Every false-positive ban costs you a legitimate player. Every uncaught real cheat costs you trust with the rest of your community. Admin triage of suspicious detections is the place where those two costs meet - and it does not have to take ten minutes per case.
Below is the workflow our admin team uses to clear a flagged ban in around a minute. It is structured around five questions, asked in order. The first one that produces a clear answer ends the review. If you reach the bottom of the list and still have not decided, escalate.
The five questions
- Did the detection produce a screenshot or replay?
A modern anticheat captures evidence at the moment of detection. If the screenshot or replay shows the player's position, inventory, and ammo, that is your starting point. If the evidence shows the cheat's effect (a player flying, a wallhack overlay, a triggered event firing impossibly fast), confirm the ban and move on.
If there is no evidence captured, the AC is not going to give you certainty. Slow down and check the next questions before deciding. - Does the trust score history match the detection?
A player whose trust score has been declining steadily for the last hour and then trips a hard signature is almost certainly a real positive. A player whose trust score was 95 thirty seconds before the detection is more ambiguous.
A sudden drop with no prior signal usually means either a fresh cheat install (the player was clean until they injected) or a rare false positive on a benign tool. The next question disambiguates. - Did multiple detection layers fire on the same player?
Modern AC products run several detection layers in parallel: signature scans, hook detection, behavioral telemetry. If two or more layers fired on the same player within a short window, that is high-confidence - the chance of two independent layers false-positively flagging the same person is small.
If only one layer fired and it is a layer with known noise (e.g. hook detection on a streamer overlay), check the next question. - What does the player's session telemetry look like compared to baseline?
Open the player's session in the panel. Are their position deltas within engine limits? Are their event-call rates within the threshold for normal play? Have they fired the events the detection cited at any abnormal frequency in the last hour?
A legitimate player playing normally produces unremarkable telemetry. A cheater playing carefully still produces small deviations - server event call counts, inventory delta rates, kill cadence. If the telemetry is unremarkable, lean toward unbanning. If it shows abnormalities, lean toward confirming. - What does the player's history say?
New account, first session, hit a detection within 10 minutes - confirm. Long-tenured player with hundreds of clean hours, hit a single detection - investigate harder before confirming. The trust score system already encodes this, but seeing the underlying history (login count, total playtime, prior moderation actions) is a useful tiebreaker.
What to capture when you confirm a ban
If you confirm, log the following in the appeals channel or admin panel:
- The detection ID and timestamp.
- Which detection layers fired.
- The screenshot or replay URL.
- A one-line summary of why the evidence is unambiguous.

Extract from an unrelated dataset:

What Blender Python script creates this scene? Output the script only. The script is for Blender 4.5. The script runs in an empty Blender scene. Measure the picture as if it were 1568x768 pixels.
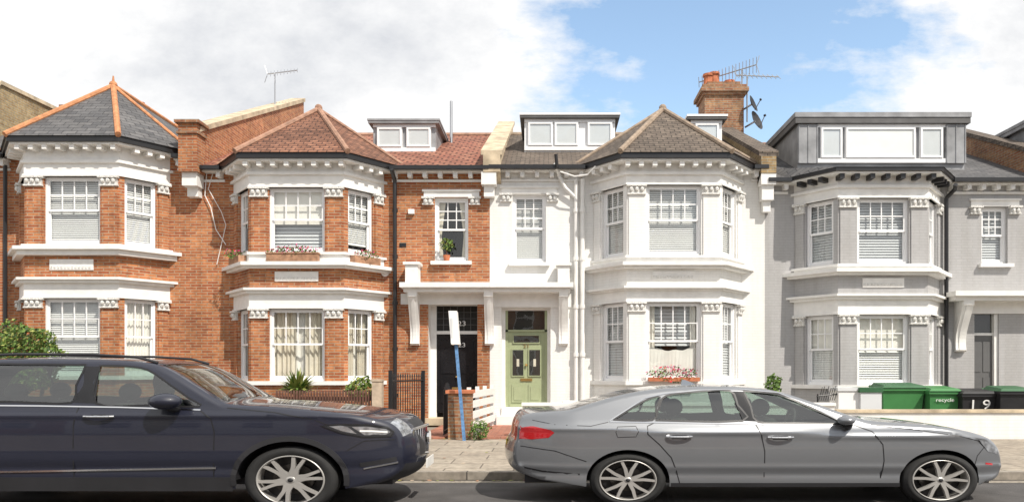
import bpy, math, random
from mathutils import Vector, geometry
random.seed(7)
F=1180.;VX=840.;HY=568.;CH=1.6
def X(px,D): return (px-VX)*D/F
def Z(py,D): return CH+(HY-py)*D/F
sc=bpy.context.scene
# ---------------------------------------------------------------- materials
M={}
def nt(name):
    m=bpy.data.materials.new(name);m.use_nodes=True;n=m.node_tree
    b=n.nodes['Principled BSDF'];M[name]=m
    return m,n,b
def mk(n,t,**k):
    o=n.nodes.new(t)
    for a,v in k.items():
        if a in o.inputs: o.inputs[a].default_value=v
        else: setattr(o,a,v)
    return o
def ramp(n,src,p0,c0,p1,c1):
    r=n.nodes.new('ShaderNodeValToRGB');e=r.color_ramp.elements
    e[0].position=p0;e[0].color=c0;e[1].position=p1;e[1].color=c1
    n.links.new(src,r.inputs[0]);return r
def c4(c,k=1): return (min(1,c[0]*k),min(1,c[1]*k),min(1,c[2]*k),1)
def plain(name,c,rough=.6,metal=0,var=.12,scale=3,bump=0,bscale=40,coat=0,dirt=0):
    m,n,b=nt(name);tc=mk(n,'ShaderNodeTexCoord')
    no=mk(n,'ShaderNodeTexNoise');no.inputs['Scale'].default_value=scale;no.inputs['Detail'].default_value=6
    n.links.new(tc.outputs['Object'],no.inputs['Vector'])
    r=ramp(n,no.outputs['Fac'],.3,c4(c,1-var),.7,c4(c,1+var))
    n.links.new(r.outputs[0],b.inputs['Base Color'])
    b.inputs['Roughness'].default_value=rough;b.inputs['Metallic'].default_value=metal
    if coat: b.inputs['Coat Weight'].default_value=coat;b.inputs['Coat Roughness'].default_value=.03
    if bump:
        n2=mk(n,'ShaderNodeTexNoise');n2.inputs['Scale'].default_value=bscale;n2.inputs['Detail'].default_value=4
        n.links.new(tc.outputs['Object'],n2.inputs['Vector'])
        bp=mk(n,'ShaderNodeBump');bp.inputs['Strength'].default_value=bump;bp.inputs['Distance'].default_value=.02
        n.links.new(n2.outputs['Fac'],bp.inputs['Height']);n.links.new(bp.outputs[0],b.inputs['Normal'])
    return m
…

This means the next admin who has to handle a ban appeal does not need to redo your review. It also gives you a paper trail if a player escalates publicly - being able to point to specific detection layers and concrete evidence ends most disputes immediately.
What to capture when you unban
Equally important: if you unban, log it. The detection still happened; the rule still fired. Tagging the case as a confirmed false positive lets you (or your AC vendor) tune the threshold so the same legitimate behavior does not get flagged again.
Most modern anticheats - Raven included - let you mark a detection as a false positive directly from the panel and feed that signal back into the tuning system. Use it. False positives that go un-flagged stay tuned at the same threshold and keep firing on the same legitimate players.
What this workflow buys you
Sixty seconds per case sounds aspirational. In practice it is achievable when the AC product gives you the right tools - captured evidence, trust score history, layered detections, session telemetry. Products that hand you a one-line "banned at 22:14:32" with no context force every ban into a five-minute manual investigation.
Pick an AC whose ban panel surfaces the five questions above without you needing to dig. The savings compound across every ticket your team handles, and so does the goodwill from players who do not have to wait an hour for a clear answer.